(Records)
====

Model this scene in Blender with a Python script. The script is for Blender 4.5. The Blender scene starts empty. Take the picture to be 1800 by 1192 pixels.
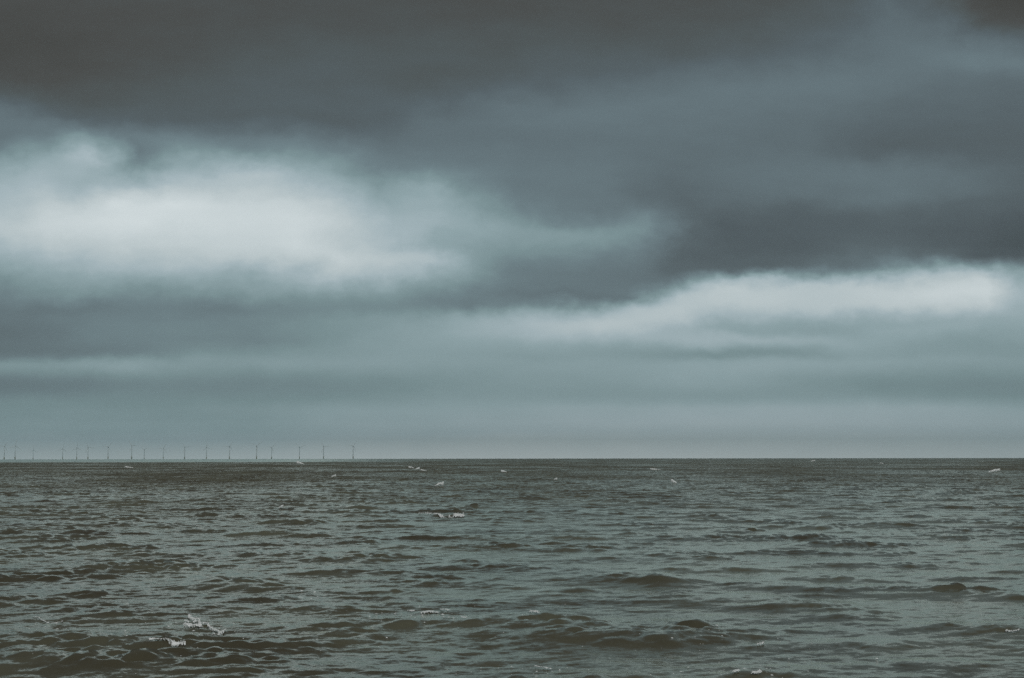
import bpy, math, random
import numpy as np

# ------------------------------------------------------------------ camera
W0, H0, F = 1800.0, 1192.0, 2500.0          # photograph's frame, focal length in its pixels
CAM_H = 4.0
R_E = 6371000.0
DIP = math.sqrt(2 * CAM_H / R_E)
PITCH = math.atan(210.3 / F) - DIP
ROLL = math.radians(0.078)

scene = bpy.context.scene
cam_d = bpy.data.cameras.new("camera")
cam = bpy.data.objects.new("camera", cam_d)
scene.collection.objects.link(cam)
cam_d.sensor_width = 36.0
cam_d.lens = 50.0
cam_d.clip_start = 0.1
cam_d.clip_end = 60000
cam.location = (0, 0, CAM_H)
cam.rotation_mode = 'XYZ'
from mathutils import Matrix, Vector
M = Matrix.Rotation(math.pi / 2 + PITCH, 4, 'X') @ Matrix.Rotation(-ROLL, 4, 'Z')
cam.matrix_world = Matrix.Translation((0, 0, CAM_H)) @ M
scene.camera = cam

scene.view_settings.view_transform = 'Standard'
scene.view_settings.look = 'None'
scene.view_settings.exposure = 0.0
scene.view_settings.gamma = 1.0
scene.render.dither_intensity = 2.0
scene.cycles.use_denoising = False
scene.cycles.max_bounces = 6
scene.cycles.volume_bounces = 1
scene.cycles.sample_clamp_indirect = 4.0

# ------------------------------------------------------------------ sun
SUN_EL, SUN_AZ = math.radians(52), math.radians(155)   # high, behind the cloud and the camera
sun_d = bpy.data.lights.new("sun", 'SUN')
sun_d.energy = 1.5
sun_d.angle = math.radians(24)
sun_d.color = (1.0, 0.98, 0.95)
sun = bpy.data.objects.new("sun", sun_d)
scene.collection.objects.link(sun)
sd = Vector((math.cos(SUN_EL) * math.sin(SUN_AZ), math.cos(SUN_EL) * math.cos(SUN_AZ), math.sin(SUN_EL)))
sun.rotation_euler = sd.to_track_quat('Z', 'Y').to_euler()
sun.location = (0, -20, 60)

# ------------------------------------------------------------------ node helpers
def s2l(c):
    c = c / 255.0
    return c / 12.92 if c <= 0.04045 else ((c + 0.055) / 1.055) ** 2.4

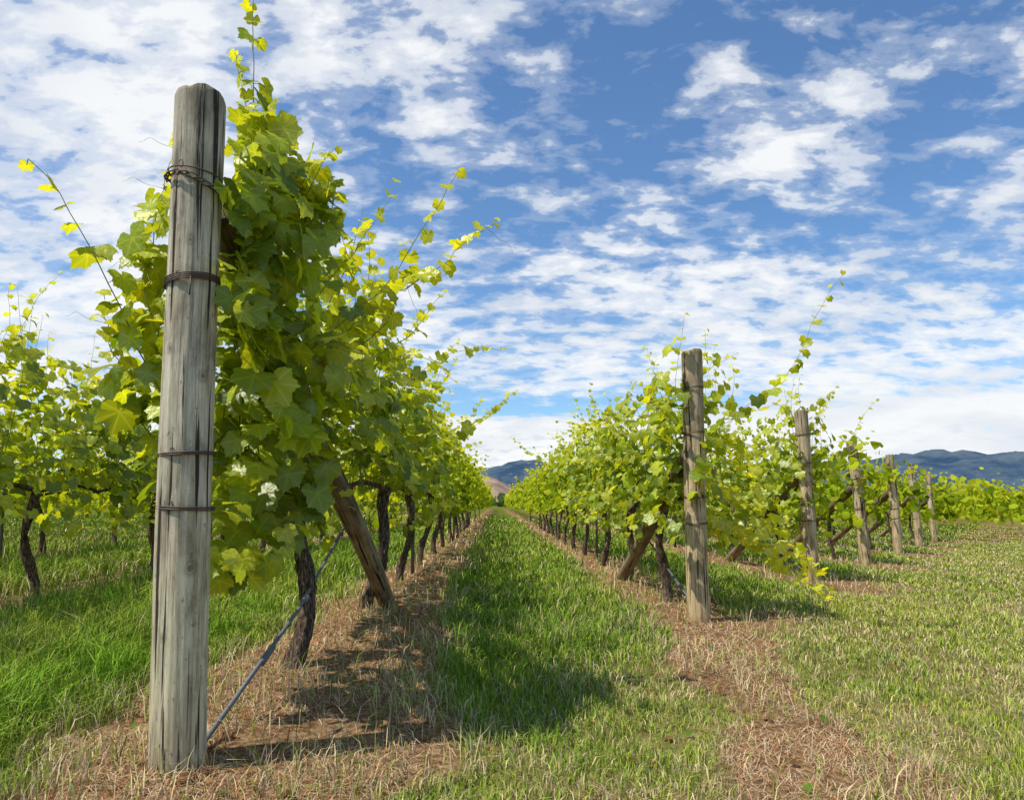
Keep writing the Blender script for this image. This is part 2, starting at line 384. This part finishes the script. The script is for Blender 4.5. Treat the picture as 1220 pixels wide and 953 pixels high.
def vine_extra(L,S):
    sh=lambda *a,**k: shoot(L,S,*a,**k)
    sh((-.93,2.5,2.05),(-.05,0,1),.95,.08,grav=.06,wander=.05,step=.045,young0=.35,radius=.003)
    for x,dx,ln in ((-.9,.05,.42),(-.86,.2,.36),(-.8,.1,.4),(-.74,.25,.34),(-.7,.35,.26),(-.97,-.1,.3),(-.83,.1,.3),(-.77,.0,.3)):
        sh((x,2.6,1.85),(dx,0,1),ln,.11,grav=0,wander=.08,step=.04,young0=.3,taper=.4)
    P=path_shoot(L,S,[(-.85,3.0,1.45),(-.55,3.0,1.75),(-.3,3.0,1.85),(.0,3.0,2.14)],36,.105,.42,.004,.6)
    tendril(S,P[12],(.1,0,1),.2); tendril(S,P[19],(.3,0,-.8),.16); tendril(S,P[-3],(.7,0,-.6),.16)
    P=sh((-.78,3.1,1.75),(.35,0,.9),.45,.085,grav=0,wander=.06,step=.04,young0=.45); tendril(S,P[-2],(.3,0,1),.12)
    sh((-.72,3.0,1.45),(.6,-.1,.5),.5,.10,grav=-.03,step=.045,young0=.35)
    sh((-.7,3.6,1.6),(.6,-.1,.6),.62,.10,grav=-.03,step=.05,young0=.35)
    for c in ([(-1.15,2.5,1.2),(-1.3,2.5,1.5),(-1.35,2.5,1.8),(-1.2,2.5,2.2)],[(-1.15,2.55,1.0),(-1.35,2.5,1.1),(-1.42,2.5,1.4),(-1.45,2.5,1.6)],[(-1.1,2.5,1.4),(-1.2,2.5,1.7),(-1.15,2.5,2.0),(-1.2,2.5,2.3)]):
        P=path_shoot(L,S,c,20,.11,.3); tendril(S,P[-4],(-1,0,.3),.17); tendril(S,P[11],(-1,0,.1),.14)
    curtain(L,210,(-.9,-.66),(2.25,2.8),(.85,2.15),.15,gate=.2)
    curtain(L,70,(-.9,-.74),(2.25,2.5),(1.2,2.1),.15,gate=0)
    curtain(L,45,(-.86,-.78),(2.1,2.3),(1.45,1.98),.2,gate=0)
    curtain(L,70,(-.95,-.78),(2.4,2.8),(2.0,2.38),.35,gate=0)
    curtain(L,120,(-1.4,-1.08),(2.42,2.9),(1.25,2.15),.3,-.4)
    curtain(L,60,(-1.1,-.8),(2.4,2.85),(.55,.95),.15,gate=.2)
for i,(rx,ry) in enumerate(ROWS_L): do_row(rx,ry,i,True)
for i,(rx,ry) in enumerate(ROWS_R): do_row(rx,ry,i,False)

# ------------------------------------------------------------ posts
def wood_mat(name,dark=1.0,knots=()):
    m,n,l=newmat(name)
    out=N(n,'ShaderNodeOutputMaterial'); bs=N(n,'ShaderNodeBsdfPrincipled',i_Roughness=.85); bs.inputs['Specular IOR Level'].default_value=.2
    tc=N(n,'ShaderNodeTexCoord'); oi=N(n,'ShaderNodeObjectInfo')
    ad=N(n,'ShaderNodeVectorMath',operation='ADD'); l.new(tc.outputs['Object'],ad.inputs[0]); l.new(oi.outputs['Random'],ad.inputs[1])
    def nz(scale,vec,d=6,r=.6,dist=0):
        mp=N(n,'ShaderNodeMapping'); mp.inputs['Scale'].default_value=vec; l.new(ad.outputs[0],mp.inputs[0])
        x=N(n,'ShaderNodeTexNoise',i_Scale=scale,i_Detail=d,i_Roughness=r,i_Distortion=dist); l.new(mp.outputs[0],x.inputs['Vector']); return x.outputs['Fac']
    grain=nz(60,(1,1,.04),8,.8,.4); blot=nz(7,(1,1,.45),8,.7,.4); crack=nz(55,(1,1,.03),3,.5,.3); spots=nz(75,(1,1,.45),4,.65); drip=nz(22,(1,1,.12),5,.6)
    c=ramp(n,[(.33,(.20,.17,.13)),(.43,(.48,.435,.345)),(.54,(.72,.66,.54)),(.68,(.86,.81,.69))]); l.new(grain,c.inputs[0])
    b=ramp(n,[(.36,(.58,.55,.51)),(.47,(.95,.93,.90)),(.62,(1.1,1.09,1.04))]); l.new(blot,b.inputs[0])
    col=mixc(n,l,1.0,c.outputs[0],b.outputs[0],'MULTIPLY')
    b2_=ramp(n,[(.36,(.70,.66,.61)),(.5,(1,1,1))]); l.new(drip,b2_.inputs[0]); col=mixc(n,l,1.0,col,b2_.outputs[0],'MULTIPLY')
    sp=N(n,'ShaderNodeSeparateXYZ'); l.new(tc.outputs['Object'],sp.inputs[0])
    zr=ramp(n,[(0,(.6,.52,.40)),(.035,(.92,.89,.74)),(.28,(1.03,1.02,.88)),(.37,(.96,.93,.86)),(.375,(.78,.73,.66)),(.40,(.98,.95,.90)),(.45,(.80,.77,.72)),(.50,(1.0,.98,.95)),(.69,(.96,.94,.91)),(.70,(.7,.67,.64)),(.73,(.95,.93,.91)),(.86,(.78,.76,.74)),(.88,(.58,.56,.54)),(.92,(.80,.78,.76)),(1,(.58,.56,.53))])
    zz=N(n,'ShaderNodeMath',operation='DIVIDE'); l.new(sp.outputs[2],zz.inputs[0]); zz.inputs[1].default_value=2.12; l.new(zz.outputs[0],zr.inputs[0])
    col=mixc(n,l,1.0,col,zr.outputs[0],'MULTIPLY')
    cr=ramp(n,[(.615,(0,0,0)),(.65,(1,1,1))]); l.new(crack,cr.inputs[0])
    col=mixc(n,l,cr.outputs[0],col,(.05,.04,.03))
    sr=ramp(n,[(.63,(0,0,0)),(.68,(.7,.7,.7))]); l.new(spots,sr.inputs[0])
    col=mixc(n,l,sr.outputs[0],col,(.15,.12,.09))
    wv=nz(30,(1,1,1),3,.5)
    for (kx,ky,kz,kr_) in knots:
        mp=N(n,'ShaderNodeVectorMath',operation='SUBTRACT'); l.new(tc.outputs['Object'],mp.inputs[0]); mp.inputs[1].default_value=(kx,ky,kz)
        m2=N(n,'ShaderNodeVectorMath',operation='MULTIPLY'); l.new(mp.outputs[0],m2.inputs[0]); m2.inputs[1].default_value=(1/kr_,.5/kr_,.7/kr_)
        ln=N(n,'ShaderNodeVectorMath',operation='LENGTH'); l.new(m2.outputs[0],ln.inputs[0])
        aa=N(n,'ShaderNodeMath',operation='MULTIPLY_ADD'); l.new(wv,aa.inputs[0]); aa.inputs[1].default_value=.7; l.new(ln.outputs['Value'],aa.inputs[2])
        kr=ramp(n,[(0.0,(.8,.8,.8)),(.35,(.75,.75,.75)),(.5,(.2,.2,.2)),(.62,(.55,.55,.55)),(.72,(.1,.1,.1)),(.8,(.22,.22,.22)),(.92,(0,0,0))])
        dv=N(n,'ShaderNodeMath',operation='MULTIPLY'); l.new(aa.outputs[0],dv.inputs[0]); dv.inputs[1].default_value=.55; l.new(dv.outputs[0],kr.inputs[0])
        col=mixc(n,l,kr.outputs[0],col,(.15,.105,.07))
    if dark!=1: col=mixc(n,l,1.0,col,(dark,dark*.88,dark*.74),'MULTIPLY')
    l.new(col,bs.inputs['Base Color'])
    b1=N(n,'ShaderNodeBump',i_Strength=1.0,i_Distance=.008); l.new(grain,b1.inputs['Height'])
    b2=N(n,'ShaderNodeBump',i_Strength=1.0,i_Distance=.012,invert=True); l.new(cr.outputs[0],b2.inputs['Height']); l.new(b1.outputs[0],b2.inputs['Normal'])
    l.new(b2.outputs[0],bs.inputs['Normal']); l.new(bs.outputs[0],out.inputs[0]); return m
M_WOODN=wood_mat('weathered_wood_knotted',1.0,[(.02,-.075,1.62,.014),(-.03,-.07,1.28,.012),(.045,-.06,.62,.018),(-.02,-.075,.42,.011),(.06,-.045,1.2,.014)])
M_WOOD=wood_mat('weathered_wood',.9); M_WOOD2=wood_mat('weathered_wood_brace',.5)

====

> _What to produce_: Please transcribe, word for word, every line from the first line of the records above through the line containing "import numpy as np", and leave out any pictures.

> _Result of this task_:
Model this scene in Blender with a Python script. The script is for Blender 4.5. The Blender scene starts empty. Take the picture to be 1800 by 1192 pixels.
import bpy, math, random
import numpy as np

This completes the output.